The author combs Hittite documents, the archaeology of Troy, the Linear B documents from Pylos and Knossos, and the Iliad itself to learn what we can about the Trojan War and the composition of the poem. He concludes that the war did actually happen, several of the principal characters were real people, and the poem contains genuine memories of the Mycenaean age and even earlier, although it was modified considerably by a succession of hands in ancient times. The book was written more than 60 years ago, but the arguments are still relevant and indeed quite convincing; these fields continue to be plowed, however, and I have several more books on the subject to read! The six chapters and two appendices are highly readable, and there are extensive notes that can be skipped.
Denys Page's "History and the Homeric Iliad" was exactly the book I was hoping it would be. Page painstakingly examines the evidence inside and outside the Iliad to determine the possible historical basis for the poem. I was fascinated from start to finish.
Though he wrote the book (originally a lecture series) about 60 years ago, Page benefitted from two major breakthroughs that were recent to his time: the discovery and translation of Hittite tablets, and the decipherment of the Mycenaean "linear B" writing system. Each chapter deals with a different set of evidence. First, Page establishes from the Hittite tablets that the Hittites were aware of Ahhijawans beyond their borders. It is hard to avoid linking these with Homer's Achaians, the most common term for the Greeks in the Iliad. But Page doesn't give us an easy one-to-one equation; he argues that the Ahhijawans known to the Hittites were strictly from the Isle of Rhodes off the coast of modern Turkey.
Coming into the book, I believed I knew that Troy was an outpost of the Hittite empire. But other Hittite records make clear that it was a separate entity.
A later chapter deals with the archaeological evidence at Troy itself. Most intriguingly, he notes that the same type of pottery appears almost simultaneously in Troy and in mainland Greece. It is a distinctive style that is not otherwise found elsewhere. Could the Trojans and Greeks have been descendants of the same people? Homer has both sides speak Greek to each other, which I took to be a poetic conceit simplifying the reality. But maybe they really would have spoken different, but mutually understandable, dialects of the same mother tongue.

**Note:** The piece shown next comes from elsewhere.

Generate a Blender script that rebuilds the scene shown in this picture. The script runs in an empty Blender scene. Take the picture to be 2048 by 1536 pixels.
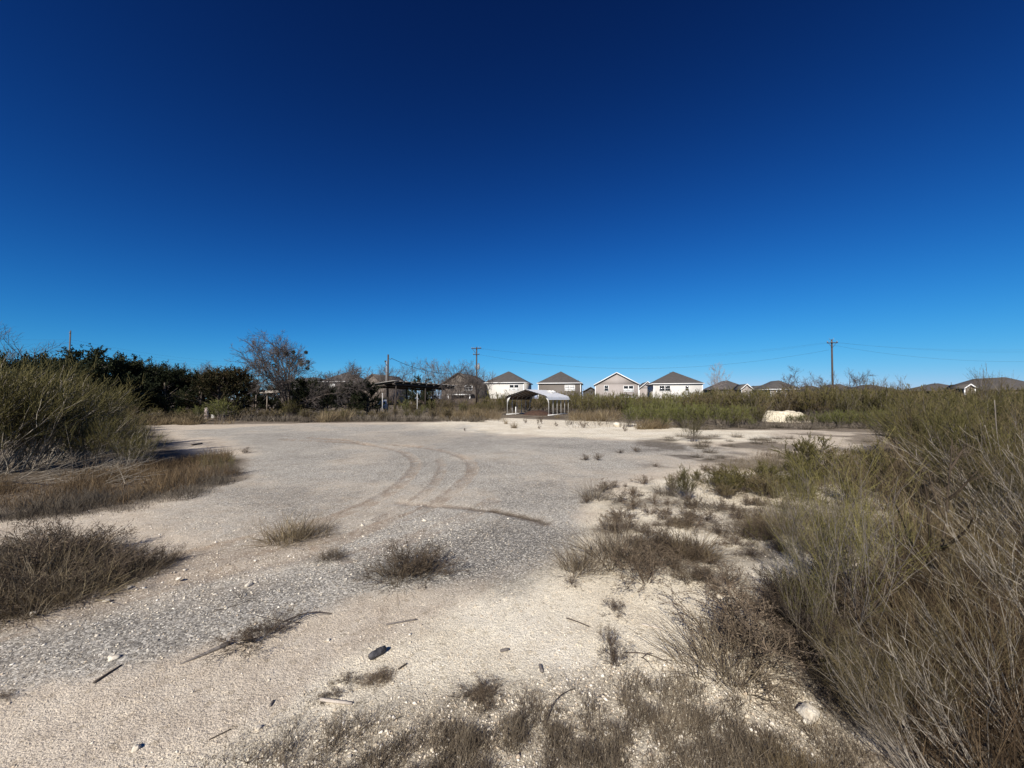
import bpy, math, random
import numpy as np
from mathutils import Vector

# ------------------------------------------------------------------ camera, world, sun, exposure
SC = bpy.context.scene
COL = SC.collection
F = 769.0            # focal length in pixels of the 2048 px wide photograph
CH = 1.72            # eye height
PITCH = math.atan(30 / F)
cam_d = bpy.data.cameras.new("camera"); cam = bpy.data.objects.new("camera", cam_d); COL.objects.link(cam)
cam_d.sensor_width = 36; cam_d.lens = F * 36 / 2048
cam_d.clip_start = 0.05; cam_d.clip_end = 6000
cam.location = (0, 0, CH); cam.rotation_euler = (math.pi / 2 + PITCH, 0, 0)
SC.camera = cam

SUN_AZ, SUN_EL = 202.0, 35.0        # degrees clockwise from +Y, above the horizon
w = bpy.data.worlds.new("World"); SC.world = w; w.use_nodes = True
nt = w.node_tree; nt.nodes.clear()
sky = nt.nodes.new("ShaderNodeTexSky"); sky.sky_type = 'NISHITA'; sky.sun_disc = False
sky.sun_elevation = math.radians(SUN_EL); sky.sun_rotation = math.radians(SUN_AZ)
sky.altitude = 300; sky.air_density = 0.8; sky.dust_density = 0.0; sky.ozone_density = 1.5
# deep polarised winter sky: each channel of the sky texture gets its own contrast
sepc = nt.nodes.new("ShaderNodeSeparateColor"); comc = nt.nodes.new("ShaderNodeCombineColor")
nt.links.new(sky.outputs[0], sepc.inputs[0])
def wmath(op, a_, b_=None):
    n = nt.nodes.new("ShaderNodeMath"); n.operation = op
    for s_, v in zip(n.inputs, (a_, b_)):
        if isinstance(v, (int, float)): s_.default_value = v
        elif v is not None: nt.links.new(v, s_)
    return n.outputs[0]
for ch, (q2, q1, q0) in enumerate(((0.04, 1.83, -3.33), (-0.4049, 2.4903, -2.16), (-0.5964, 3.1222, -2.19))):
    lx = wmath('MINIMUM', wmath('LOGARITHM', sepc.outputs[ch], math.e), 2.55)
    ex = wmath('ADD', wmath('MULTIPLY', lx, wmath('ADD', wmath('MULTIPLY', lx, q2), q1)), q0)
    nt.links.new(wmath('EXPONENT', ex), comc.inputs[ch])
bg = nt.nodes.new("ShaderNodeBackground"); bg.inputs[1].default_value = 0.10
wo = nt.nodes.new("ShaderNodeOutputWorld")
nt.links.new(comc.outputs[0], bg.inputs[0]); nt.links.new(bg.outputs[0], wo.inputs[0])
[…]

Then Page digs deep into the language of the Iliad itself. First he argues convincingly that the Catalogue of Ships in Book 2 of the poem is of great antiquity. Many of the place names were unknown to later Greeks, but a large number of them are now known to be real places from the Mycenaean period. Could the Catalogue derive from some authentic order of battle?
Then he makes a large case based on the use of epithets. Using the work of Milman Perry on oral poetry techniques, he shows that many of Homer's formulas (such a distinctive feature of the poem in Greek) must come from long before the poem was established in its current form around 750 BC. All interested readers will get a lot out of Page's book, but this section really benefits from a knowledge of Greek.
In the end, Page concludes that there must have been a historical basis for the Trojan War. Many of the events and incidents in the Iliad were surely added and expanded on later, but there is a kernel of truth in the poem, even (he demonstrates) at the level of character names. This was my instinctual reaction to the poem, but now I feel on much firmer footing in my opinion.
The book concludes with an appendix discussing aspects of the Iliad that Page argues show that it is the work of multiple authors. I appreciated his arguments, but felt that he overstated his conclusions. It is clear that, as the product of an oral poetic tradition, the Iliad reflects the work of many generations of poets. But I am not convinced that a few passages of questionable consistency prove that no one poet could have put the work in its final form. I remain a believer in a genius guiding light, "Homer," who shaped the narrative as we have it.
For those interested in the Iliad and the background of the Trojan War, I cannot recommend "History and the Homeric Iliad" more highly! Page's writing is easy to digest, and the subject matter is compelling.